Saint-Prot, ABD, İngiltere ve AB ülkelerinin çoğunun oluşturduğu Batı kanadının, Rusya-Ukrayna Savaşı'na odaklanmışken Türkiye'nin, "bu ülkelerinin önceliğinin Rusya'yı Avrupa'da engellemek mi yoksa PKK'yı desteklemek mi olduğu" sorusunu sorarak meselenin özüne indiği değerlendirmesini yaptı.
Fransız Siyaset Bilimci, Cumhurbaşkanı Erdoğan'ın, müttefiklerinden Türkiye'yi meşru endişelerinde haklı bulmalarını beklediğinin altını çizdi.
Saint-Prot, "Türkiye'nin güçlü bir unsuru olduğu NATO'da, ABD Başkanı Joe Biden başta olmak üzere ortaklarının bölgedeki istikrarı baltalayacak saldırıları kınayacakları açıklamalarına rağmen Ankara'nın endişelerine yeterince kulak asmadığı" yorumunu yaptı.
"PKK ve suç ortakları, bölge istikrarını tehdit ederken; ABD'nin sessiz kalması korkunç bir körlük." diyen Saint-Prot, ABD'nin terör listesine almasına rağmen yakın zamanda İstanbul'daki saldırının da faili olan terör örgütü PKK'yı bir taraftan da desteklemesinin oluşturduğu çelişkiye dikkati çekti.
Rusya, ABD ve Avrupa'nın aksine Türkiye'nin endişelerini anlıyor
Saint-Prot, Rusya'nın Türkiye ile samimi ilişkilerini korumak istemesinin yanı sıra Biden ve Batılı müttefiklerinin aksine Ankara'nın bölgedeki ağırlığını kabul ettiğinin ve Türk milletine saygı duyan bir tavır aldığının altını çizdi.

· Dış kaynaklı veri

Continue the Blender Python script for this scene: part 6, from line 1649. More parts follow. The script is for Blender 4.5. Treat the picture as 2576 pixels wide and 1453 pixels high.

Rusya Dışişleri Bakanı Sergey Lavrov'un 8 Haziran'da Ankara'ya yaptığı ziyarette, Moskova'nın ABD unsurlarınca kontrol edilen bölgelerde, Türkiye'ye yönelik tehditler konusunda Ankara'nın endişelerini anladığına ilişkin açıklama yaptığını hatırlatan Saint-Prot, Erdoğan'ın "PKK/YPG tarafından kontrol edilen bölgelere müdahale edilmedikçe Türkiye'nin kendini güvende hissetmeyeceğini" söylediğini anımsattı.
Cumhurbaşkanı Erdoğan'ın, sınırlarında terör örgütlerini barındırmamaya yönelik politikasının tutarlı ve vatanseverliğin bir gereği olduğuna işaret eden Saint-Prot, "Türkiye'nin PKK terörüne müdahalesi, Ankara'nın olduğu kadar uluslararası toplumun da çıkarınadır." dedi.
Charles Saint-Prot, Fransa'nın, "Erdoğan'ın 2014'te sunduğu Suriye ile Türkiye arasında tampon bölge oluşturma planını" Barack Obama yönetimindeki ABD'nin aksine desteklediğini kaydetti.